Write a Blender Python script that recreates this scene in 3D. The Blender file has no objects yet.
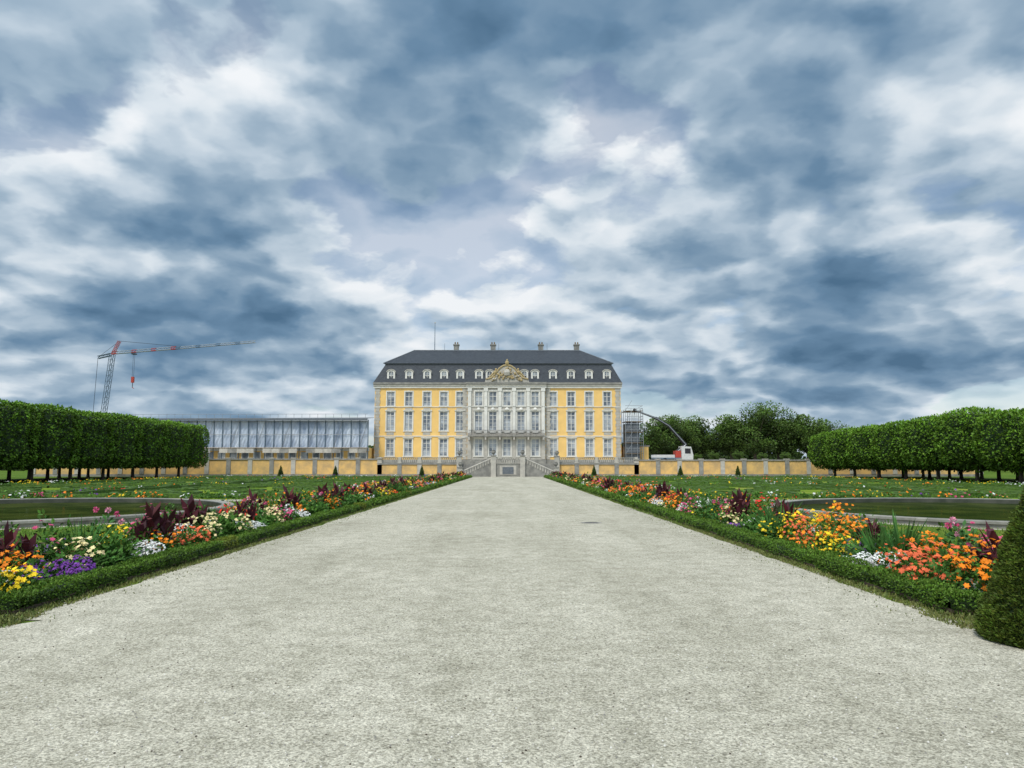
import bpy, math, numpy as np
from mathutils import Vector
rng=np.random.default_rng(7)
sc=bpy.context.scene
sc.view_settings.view_transform='Standard'
try: sc.view_settings.look='None'
except: pass
sc.view_settings.exposure=0
PI=math.pi
# ---------------------------------------------------------------- materials
def mat(name,c1,c2=None,scale=3.0,rough=.8,bump=0.0,bscale=None,metal=0,detail=3,spec=.3,stretch=None):
    m=bpy.data.materials.new(name);m.use_nodes=True
    nt=m.node_tree;N=nt.nodes;L=nt.links
    b=N['Principled BSDF'];b.inputs['Roughness'].default_value=rough;b.inputs['Metallic'].default_value=metal
    b.inputs['Specular IOR Level'].default_value=spec
    tc=N.new('ShaderNodeTexCoord');vec=tc.outputs['Object']
    if stretch:
        mp=N.new('ShaderNodeMapping');mp.inputs['Scale'].default_value=stretch
        L.new(vec,mp.inputs[0]);vec=mp.outputs[0]
    if c2 is None: c2=tuple(x*.8 for x in c1)
    n=N.new('ShaderNodeTexNoise');n.inputs['Scale'].default_value=scale;n.inputs['Detail'].default_value=detail
    n.inputs['Roughness'].default_value=.6
    L.new(vec,n.inputs['Vector'])
    r=N.new('ShaderNodeValToRGB');r.color_ramp.elements[0].position=.35;r.color_ramp.elements[1].position=.65
    r.color_ramp.elements[0].color=(*c2,1);r.color_ramp.elements[1].color=(*c1,1)
    L.new(n.outputs[0],r.inputs[0]);L.new(r.outputs[0],b.inputs['Base Color'])
    if bump:
        n2=N.new('ShaderNodeTexNoise');n2.inputs['Scale'].default_value=bscale or scale*6;n2.inputs['Detail'].default_value=3
        L.new(vec,n2.inputs['Vector'])
        bp=N.new('ShaderNodeBump');bp.inputs['Strength'].default_value=bump;bp.inputs['Distance'].default_value=.02
        L.new(n2.outputs[0],bp.inputs['Height']);L.new(bp.outputs[0],b.inputs['Normal'])
    return m
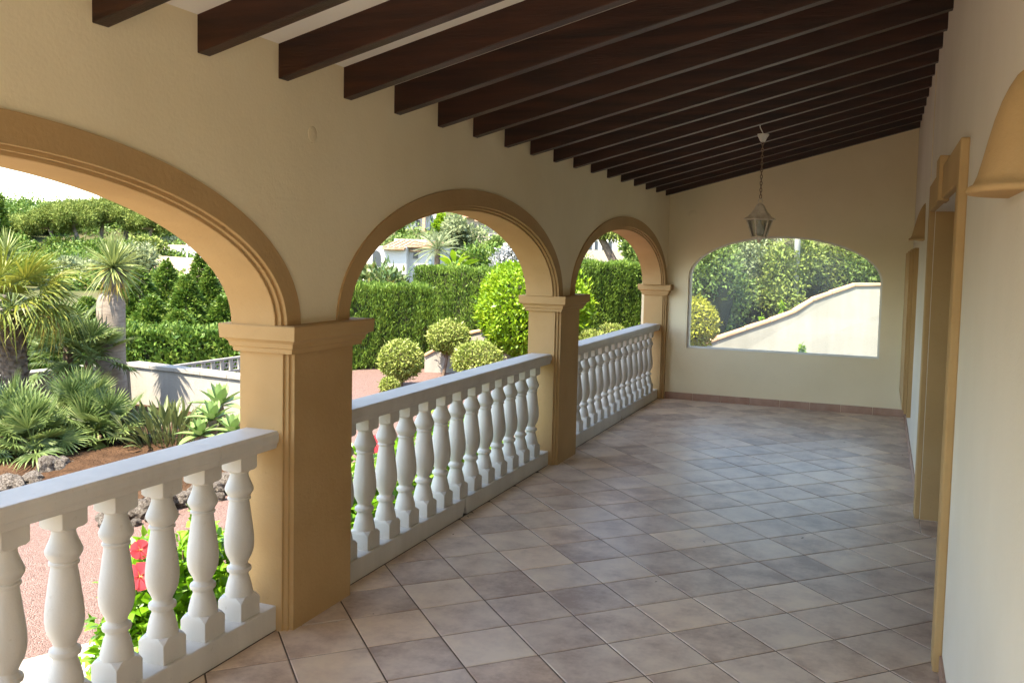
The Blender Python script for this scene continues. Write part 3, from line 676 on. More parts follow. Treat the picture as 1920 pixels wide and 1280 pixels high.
def hedge(corner_a, corner_b, thick, h, label, dens=1900, L=0.085, Wd=0.020, m='lf_hedge', z=ZG, up=1.1, name='hedge'):
    a = np.array(corner_a[:2]); b = np.array(corner_b[:2]); u = b - a; ln = np.linalg.norm(u); u /= ln; v = np.array([-u[1], u[0]])
    if v @ (CAM[:2] - a) > 0: v = -v                       # v points away from the terrace
    t = thing(name, (*((a + b) / 2), z), label, 'hedge'); s_ = 0.07
    cs = [a + u * s_ + v * s_, b - u * s_ + v * s_, b - u * s_ + v * (thick - s_), a + u * s_ + v * (thick - s_)]
    vs = [(*c, z) for c in cs] + [(*c, z + h - s_) for c in cs]
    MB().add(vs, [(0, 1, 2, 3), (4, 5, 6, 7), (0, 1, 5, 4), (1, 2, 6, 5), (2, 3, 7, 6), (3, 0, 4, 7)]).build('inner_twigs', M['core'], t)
    arr = []
    def face(n, fo, fu, fv, nrm):
        r1, r2 = rng.uniform(0, 1, n), rng.uniform(0, 1, n)
        P = fo + r1[:, None] * fu + r2[:, None] * fv
        wv = 0.045 * np.sin(r1 * np.linalg.norm(fu) * 7.3) * np.sin(r2 * np.linalg.norm(fv) * 3.7 + 1) + 0.02 * np.sin(r1 * np.linalg.norm(fu) * 23)
        P = P + nrm * (rng.uniform(-0.09, 0.02, n) + wv)[:, None]
        D = nrm * 0.55 + np.array([0, 0, up]) + rng.normal(size=(n, 3)) * 0.42
        arr.append(leafarr(P, D, np.broadcast_to(nrm, (n, 3)) + rng.normal(size=(n, 3)) * 0.5, L * rng.uniform(0.6, 1.3, n), Wd * rng.uniform(0.7, 1.4, n)))
    u3, v3, z3 = np.array([*u, 0]), np.array([*v, 0]), np.array([0, 0, 1.0]); a3 = np.array([*a, z])
    face(int(ln * h * dens), a3, u3 * ln, z3 * h, -v3); face(int(ln * thick * dens), a3 + z3 * h, u3 * ln, v3 * thick, z3)
    face(int(thick * h * dens), a3, v3 * thick, z3 * h, -u3); face(int(thick * h * dens), a3 + u3 * ln, v3 * thick, z3 * h, u3)
    foliage('foliage', arr, M[m], t); return t
def tree(b, h, spread, label, m='lf_shrub', n=7000, L=0.22, clumps=14, trunk_r=0.12, tmat='bark', flat=0.75, low=0.30, name='tree', cat='tree', group=None, lean=(0, 0)):
    b = np.asarray(b, float); t = thing(name, b, label, cat, group); mb = MB(); arr = []
    top = b + np.array([lean[0], lean[1], h * (low + 0.25)]); trunk(mb, [b - np.array([0, 0, 0.3]), b + (top - b) * 0.5 + rng.normal(size=3) * 0.02 * h, top], trunk_r, trunk_r * 0.6)
    cc = b + np.array([lean[0], lean[1], h * (1 + low) / 2]); rz = h * (1 - low) / 2
    for k in range(clumps):
        d = rnd(1)[0]; d[2] = d[2] * 0.9 + 0.1; c = cc + d * np.array([spread, spread, rz]) * rng.uniform(0.45, 0.78)
        cr = spread * rng.uniform(0.32, 0.5)
        mb.tube([top, (top + c) / 2 + rng.normal(size=3) * 0.03 * h, c], [trunk_r * 0.45, trunk_r * 0.3, trunk_r * 0.12], 5)
        arr.append(blob(n // clumps, c, (cr, cr, cr * flat), L, L * 0.5, 0.15, 0.45, 0.25))
    mb.build('trunk', M[tmat], t); foliage('crown', arr, M[m], t); return t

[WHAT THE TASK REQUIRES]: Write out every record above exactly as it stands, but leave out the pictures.

[ANSWER IN FULL]:
Write a Blender Python script that recreates this scene in 3D. The Blender file has no objects yet.
import bpy, math, numpy as np
from mathutils import Vector
rng=np.random.default_rng(7)
sc=bpy.context.scene
sc.view_settings.view_transform='Standard'
try: sc.view_settings.look='None'
except: pass
sc.view_settings.exposure=0
PI=math.pi
# ---------------------------------------------------------------- materials
def mat(name,c1,c2=None,scale=3.0,rough=.8,bump=0.0,bscale=None,metal=0,detail=3,spec=.3,stretch=None):
    m=bpy.data.materials.new(name);m.use_nodes=True
    nt=m.node_tree;N=nt.nodes;L=nt.links
    b=N['Principled BSDF'];b.inputs['Roughness'].default_value=rough;b.inputs['Metallic'].default_value=metal
    b.inputs['Specular IOR Level'].default_value=spec
    tc=N.new('ShaderNodeTexCoord');vec=tc.outputs['Object']
    if stretch:
        mp=N.new('ShaderNodeMapping');mp.inputs['Scale'].default_value=stretch
        L.new(vec,mp.inputs[0]);vec=mp.outputs[0]
    if c2 is None: c2=tuple(x*.8 for x in c1)
    n=N.new('ShaderNodeTexNoise');n.inputs['Scale'].default_value=scale;n.inputs['Detail'].default_value=detail
    n.inputs['Roughness'].default_value=.6
    L.new(vec,n.inputs['Vector'])
    r=N.new('ShaderNodeValToRGB');r.color_ramp.elements[0].position=.35;r.color_ramp.elements[1].position=.65
    r.color_ramp.elements[0].color=(*c2,1);r.color_ramp.elements[1].color=(*c1,1)
    L.new(n.outputs[0],r.inputs[0]);L.new(r.outputs[0],b.inputs['Base Color'])
    if bump:
        n2=N.new('ShaderNodeTexNoise');n2.inputs['Scale'].default_value=bscale or scale*6;n2.inputs['Detail'].default_value=3
        L.new(vec,n2.inputs['Vector'])
        bp=N.new('ShaderNodeBump');bp.inputs['Strength'].default_value=bump;bp.inputs['Distance'].default_value=.02
        L.new(n2.outputs[0],bp.inputs['Height']);L.new(bp.outputs[0],b.inputs['Normal'])
    return m
The Blender Python script for this scene continues. Write part 3, from line 676 on. More parts follow. Treat the picture as 1920 pixels wide and 1280 pixels high.
def hedge(corner_a, corner_b, thick, h, label, dens=1900, L=0.085, Wd=0.020, m='lf_hedge', z=ZG, up=1.1, name='hedge'):
    a = np.array(corner_a[:2]); b = np.array(corner_b[:2]); u = b - a; ln = np.linalg.norm(u); u /= ln; v = np.array([-u[1], u[0]])
    if v @ (CAM[:2] - a) > 0: v = -v                       # v points away from the terrace
    t = thing(name, (*((a + b) / 2), z), label, 'hedge'); s_ = 0.07
    cs = [a + u * s_ + v * s_, b - u * s_ + v * s_, b - u * s_ + v * (thick - s_), a + u * s_ + v * (thick - s_)]
    vs = [(*c, z) for c in cs] + [(*c, z + h - s_) for c in cs]
    MB().add(vs, [(0, 1, 2, 3), (4, 5, 6, 7), (0, 1, 5, 4), (1, 2, 6, 5), (2, 3, 7, 6), (3, 0, 4, 7)]).build('inner_twigs', M['core'], t)
    arr = []
    def face(n, fo, fu, fv, nrm):
        r1, r2 = rng.uniform(0, 1, n), rng.uniform(0, 1, n)
        P = fo + r1[:, None] * fu + r2[:, None] * fv
        wv = 0.045 * np.sin(r1 * np.linalg.norm(fu) * 7.3) * np.sin(r2 * np.linalg.norm(fv) * 3.7 + 1) + 0.02 * np.sin(r1 * np.linalg.norm(fu) * 23)
        P = P + nrm * (rng.uniform(-0.09, 0.02, n) + wv)[:, None]
        D = nrm * 0.55 + np.array([0, 0, up]) + rng.normal(size=(n, 3)) * 0.42
        arr.append(leafarr(P, D, np.broadcast_to(nrm, (n, 3)) + rng.normal(size=(n, 3)) * 0.5, L * rng.uniform(0.6, 1.3, n), Wd * rng.uniform(0.7, 1.4, n)))
    u3, v3, z3 = np.array([*u, 0]), np.array([*v, 0]), np.array([0, 0, 1.0]); a3 = np.array([*a, z])
    face(int(ln * h * dens), a3, u3 * ln, z3 * h, -v3); face(int(ln * thick * dens), a3 + z3 * h, u3 * ln, v3 * thick, z3)
    face(int(thick * h * dens), a3, v3 * thick, z3 * h, -u3); face(int(thick * h * dens), a3 + u3 * ln, v3 * thick, z3 * h, u3)
    foliage('foliage', arr, M[m], t); return t
def tree(b, h, spread, label, m='lf_shrub', n=7000, L=0.22, clumps=14, trunk_r=0.12, tmat='bark', flat=0.75, low=0.30, name='tree', cat='tree', group=None, lean=(0, 0)):
    b = np.asarray(b, float); t = thing(name, b, label, cat, group); mb = MB(); arr = []
    top = b + np.array([lean[0], lean[1], h * (low + 0.25)]); trunk(mb, [b - np.array([0, 0, 0.3]), b + (top - b) * 0.5 + rng.normal(size=3) * 0.02 * h, top], trunk_r, trunk_r * 0.6)
    cc = b + np.array([lean[0], lean[1], h * (1 + low) / 2]); rz = h * (1 - low) / 2
    for k in range(clumps):
        d = rnd(1)[0]; d[2] = d[2] * 0.9 + 0.1; c = cc + d * np.array([spread, spread, rz]) * rng.uniform(0.45, 0.78)
        cr = spread * rng.uniform(0.32, 0.5)
        mb.tube([top, (top + c) / 2 + rng.normal(size=3) * 0.03 * h, c], [trunk_r * 0.45, trunk_r * 0.3, trunk_r * 0.12], 5)
        arr.append(blob(n // clumps, c, (cr, cr, cr * flat), L, L * 0.5, 0.15, 0.45, 0.25))
    mb.build('trunk', M[tmat], t); foliage('crown', arr, M[m], t); return t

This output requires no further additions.